Everything should be a game, especially serious things, because thats where people are most creative and efficient. Problem is most games dont do anything useful, but that can be changed. This is the gameful movement.
https://www.ted.com/talks/jane_mcgonigal_gaming_can_make_a_better_worldivan.moony,
I agree push requests are needed, but I do it at the immutable binary forest level instead of files, a very simple datastruct I've created but am working on the many ways to use it.
There can be no admin accounts, no code or person with authority over another, because as you said someone would enforce cheating on others. It can only work through democracy or indidividual choice of what parts of the game to combine at that moment, especially with the help of AI to do it fast and automatically by what it predicts we want. These AIs that help us through the many openended choices would themselves be part of the choices in what we together build the computing game into.
Stateful design is dangerous to such a system. Immutable objects and functional programming are stateless so we would only have to handle gametheory of agreeing on the tops (or any node not a dependency of another known) in the forest, since each immutable node is made of 0 or more other immutable nodes (in a forest shape) and you must include such dependencies (shared by many things in the forest) if you include something which needs them. If you cant include such a dependency, you cant include what needs them.
To keep it as simple as possible, I'm using immutable binary forest nodes which have no data in each node except which 2 childs, and they all lead to the same leaf. You can try an early prototype of this in
http://sourceforge.net/projects/humanainet version 0.8 where I've created a very simple type system, lists, key/value events, strings, object oriented properties, event listeners, and a stack that takes an average of 2 node changes per push or pop and log time for random access reading, all as shapes of the immutable binary forest nodes. All of these things are a complete snapshot of the system at every change, similar to diffs.

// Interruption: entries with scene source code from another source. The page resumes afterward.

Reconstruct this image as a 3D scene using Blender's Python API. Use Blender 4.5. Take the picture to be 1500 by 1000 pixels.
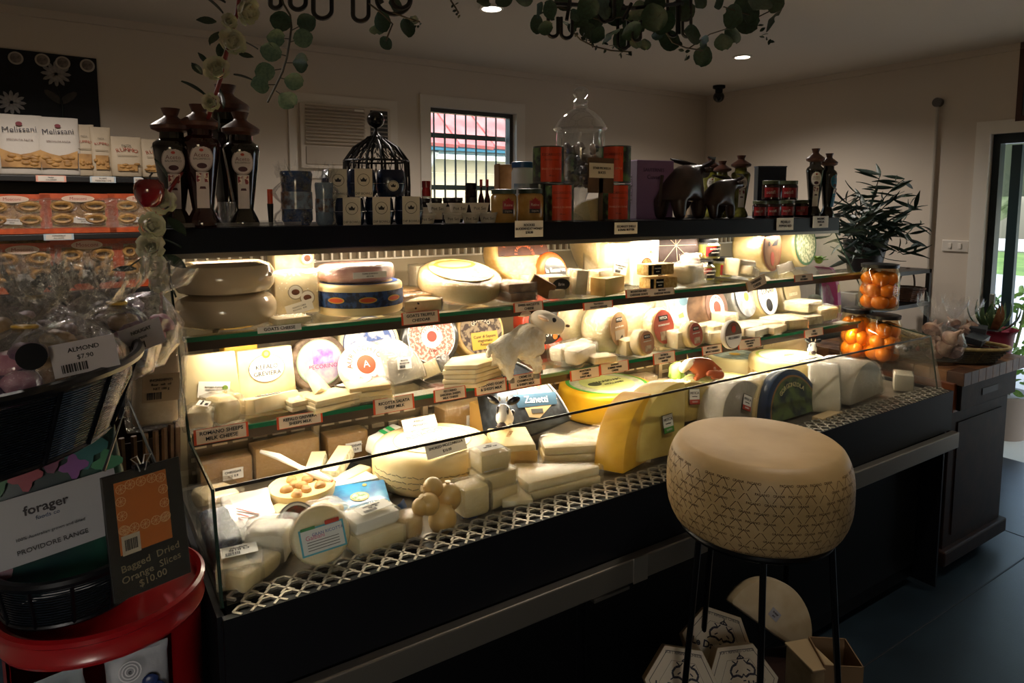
import bpy, bmesh, math, random
from mathutils import Vector, Matrix, Euler, noise
for o in list(bpy.data.objects): bpy.data.objects.remove(o)
SC = bpy.context.scene
COL = SC.collection
RND = random.Random(11)
PI = math.pi
def rad(d): return math.radians(d)

# ---------------------------------------------------------------- camera
EYE = Vector((0, 0, 1.65)); FPX = 985.0; CX, CY = 750.0, 397.0
PITCH = math.atan(97/985.0); HEAD = rad(33.25)
cam = bpy.data.cameras.new('camera'); co = bpy.data.objects.new('camera', cam); COL.objects.link(co)
co.location = EYE; co.rotation_euler = (PI/2-PITCH, 0, -HEAD)
cam.sensor_width = 36; cam.lens = FPX/1500*36; cam.shift_y = (397-500)/1500; cam.clip_start = .02
SC.camera = co
# ---------------------------------------------------------------- world, lamps, exposure
SC.view_settings.view_transform = 'Standard'; SC.view_settings.look = 'None'
SC.view_settings.gamma = 1; SC.view_settings.use_curve_mapping = False
SC.view_settings.exposure = 0.36
W = bpy.data.worlds.new('sky'); SC.world = W; W.use_nodes = True
nt = W.node_tree; bg = nt.nodes['Background']
sky = nt.nodes.new('ShaderNodeTexSky'); sky.sky_type = 'NISHITA'; sky.sun_disc = False
sky.sun_elevation = rad(40); sky.sun_rotation = rad(200); sky.dust_density = 3; sky.air_density = 1.2
nt.links.new(sky.outputs[0], bg.inputs[0]); bg.inputs[1].default_value = 0.6
def area(name, loc, rot, sx, sy, power, color, spread=180):
    l = bpy.data.lights.new(name, 'AREA'); l.shape = 'RECTANGLE'; l.size = sx; l.size_y = sy
    l.energy = power; l.color = color; l.spread = rad(spread)
    o = bpy.data.objects.new(name, l); COL.objects.link(o); o.location = loc; o.rotation_euler = rot
    return o
WARM = (1.0, .86, .67)
area('canopy_tube_light', (1.68, 1.908, 1.508), (rad(10), 0, 0), 2.84, .03, 11, WARM)
area('upper_shelf_tube_light', (1.68, 1.785, 1.302), (rad(22), 0, 0), 2.84, .03, 7.5, WARM)
area('middle_shelf_tube_light', (1.68, 1.722, 1.080), (rad(-26), 0, 0), 2.84, .03, 21, WARM)
def spot(name, loc, power, color, size=110, r=.045):
    l = bpy.data.lights.new(name, 'SPOT'); l.energy = power; l.color = color
    l.spot_size = rad(size); l.spot_blend = .8; l.shadow_soft_size = r
    o = bpy.data.objects.new(name, l); COL.objects.link(o); o.location = loc
    return o
DOWNLIGHTS = [(1.80, 2.93), (3.75, 2.96), (-.15, 2.95), (1.70, .75), (3.3, .75)]
for x, y in DOWNLIGHTS:
    spot('downlight_lamp', (x, y, 2.585), 54 if y > 2 else 26, (1.0, .90, .80) if y > 2 else (1.0, .87, .72), 150 if y > 2 else 92)

# ---------------------------------------------------------------- placing by sight line
_r = Vector((math.cos(HEAD), -math.sin(HEAD), 0)); _h = Vector((math.sin(HEAD), math.cos(HEAD), 0)); _u = Vector((0, 0, 1))
_f = _h*math.cos(PITCH)-_u*math.sin(PITCH); _c = _u*math.cos(PITCH)+_h*math.sin(PITCH)
def ray(px, py): return _f+_r*((px-CX)/FPX)-_c*((py-CY)/FPX)
def at(px, py, x=None, y=None, z=None):
    d = ray(px, py)
    t = (x/d.x) if x is not None else (y/d.y) if y is not None else (z-EYE.z)/d.z
    return EYE+d*t
def on(px, Y, z):
    "point with depth Y and height z seen in column px"
    a = (px-CX)/FPX; dz = z-EYE.z; k = _r-_f*a
    return Vector((-(k.y*Y+k.z*dz)/k.x, Y, z))
def mpp(P): return (P-EYE).dot(_f)/FPX

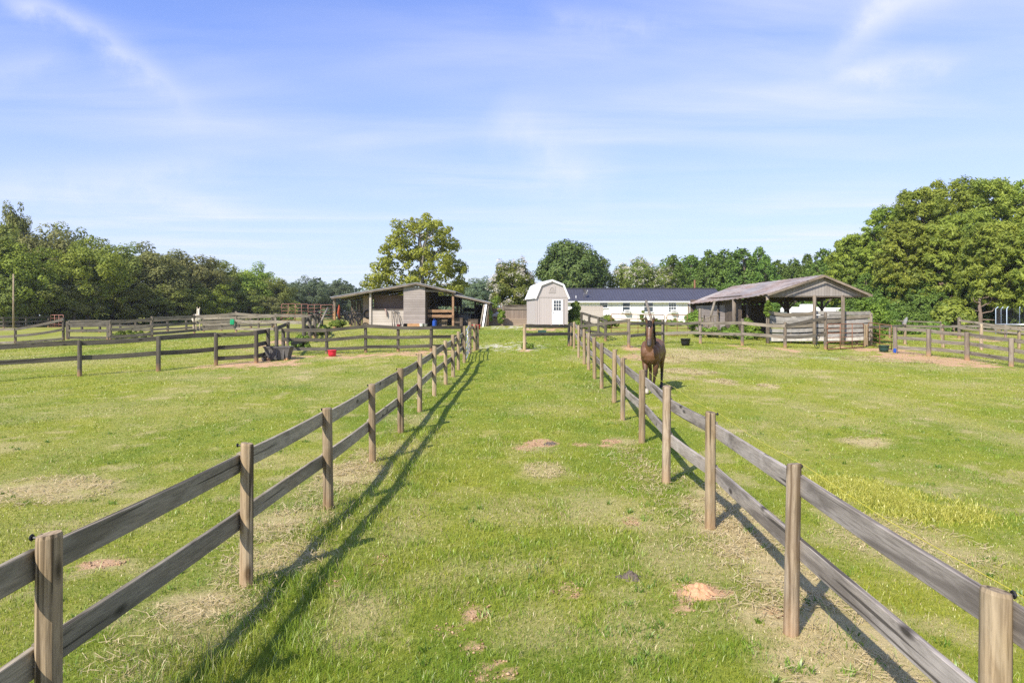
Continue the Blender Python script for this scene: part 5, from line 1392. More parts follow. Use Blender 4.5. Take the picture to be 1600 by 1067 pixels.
# the wood on the left: every front tree one thing
WOOD = [(-30, 330, 84, 130, 0), (22, 318, 97, 58, 4), (30, 375, 84, 110, 1), (72, 352, 96, 120, 2), (108, 350, 104, 110, 0), (140, 372, 92, 110, 1), (176, 382, 100, 100, 3), (205, 384, 108, 90, 1),
        (238, 384, 104, 110, 2), (272, 392, 112, 90, 0), (304, 394, 112, 100, 2), (338, 402, 120, 90, 3), (372, 416, 122, 90, 1), (402, 414, 132, 80, 1), (428, 432, 128, 70, 0), (8, 420, 82, 80, 3), (60, 430, 86, 90, 0), (118, 432, 90, 90, 2), (200, 438, 98, 90, 0), (260, 440, 104, 90, 3), (320, 440, 110, 80, 1), (380, 452, 118, 80, 0), (418, 462, 120, 60, 2)]
WL = ['tallest tree at the left edge of the woods, partly out of view', 'tall thin topped tree standing above the left woods', 'bright leafy tree low at the left edge of the woods', 'broad dark crowned tree just right of the tall thin one', 'rounded tree at the high shoulder of the left woods', 'bright green tree standing out in front of the left woods',
      'medium green tree right of the bright one in the left woods', 'pointed bright tree in the middle of the left woods', 'grey green spreading oak in the middle of the left woods', 'dark oak rising just left of the white horse', 'wide grey green oak straight above the white horse', 'oak right of the white horse with a level top',
      'bright tree with a soft top near the right end of the left woods', 'light green tree near the low end of the left woods', 'last low tree at the right end of the left woods', 'small tree behind the utility pole at the left', 'low dark tree right of the utility pole', 'low grey green tree under the high shoulder of the woods',
      'low dark tree below the pointed bright one', 'low tree in front of the grey green oak', 'low bright tree right behind the white horse', 'low dark tree at the foot of the soft topped bright tree', 'low grey green tree at the right foot of the left woods']
WM = [F_OAK, F_BRIGHT, F_OAK, F_PALE, F_OAK]
for i, (px, ty, d, w, k) in enumerate(WOOD):
    p = atd(px, d); p.z -= .3; H = zat(ty, d) - p.z; wm_ = w * d / F
    mt = [F_OAK, F_BRIGHT, F_PALE, F_OAK, F_OAK][k]; cr, tr = OAKS[(i * 5 + k) % 6]
    tree('oak_tree' if k != 1 else 'leafy_tree', WL[i], 'tree', p, cr, tr, mt, M_TRUNK, 'trees of the wood behind the left paddock', i * 1.7, (wm_ / .74, wm_ / .74, H))
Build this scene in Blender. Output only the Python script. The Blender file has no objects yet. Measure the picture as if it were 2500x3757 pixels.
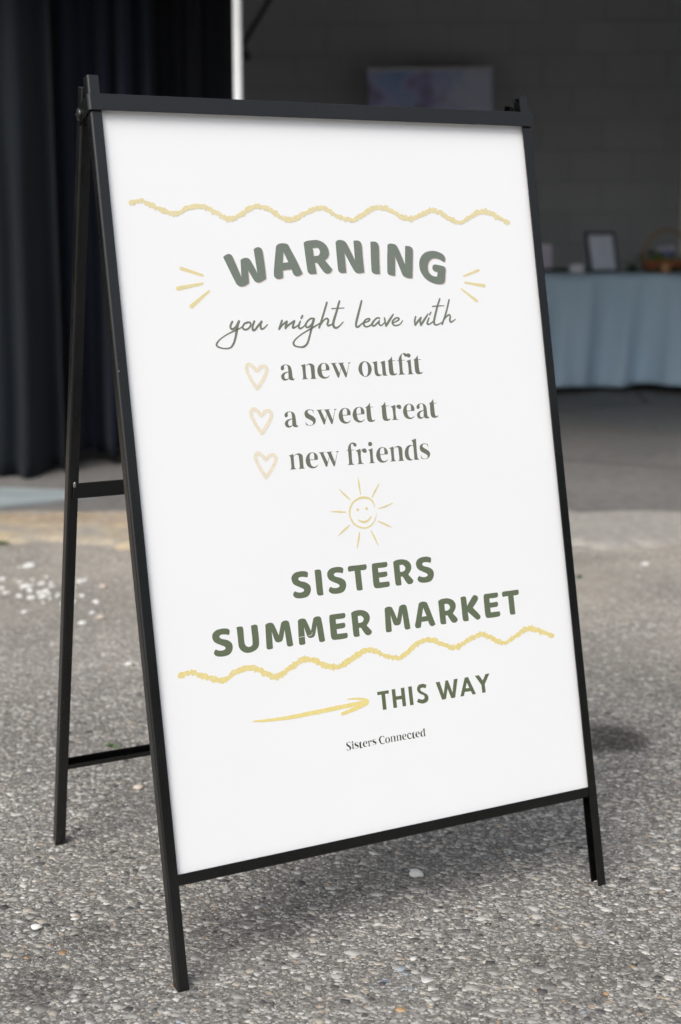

On my 1.6 ghz (and 1 of 4 cpus) laptop, this runs 2.5 million object creations or lookups per second with dedup, 20 million without dedup, and 130 million reuse of combinations of the same 64k objects.This should allow many people and AIs to play and work together without destroying eachothers data and at gaming speed.
8pla.net - "I don't want to program someone else's program." Meaning, I want to directly program a computer, not a virtual machine which in theory is just going to covertly capture my programming talent, and render it worthless.
Thats why its got to be opensource. When you take only the relevant parts of the best opensource code you see around and do your own thing, it becomes your code even though many people are working together that way. If you cant fork it, its not opensource. If you cant fork it in realtime, its not a multiplayer computer. The computer part is important, instead of being a specific system at the core, so it can become anything groups or individuals want, in whatever ways they want to work together or fork, hopefully more together as it becomes a massively multiplayer game and AI experience.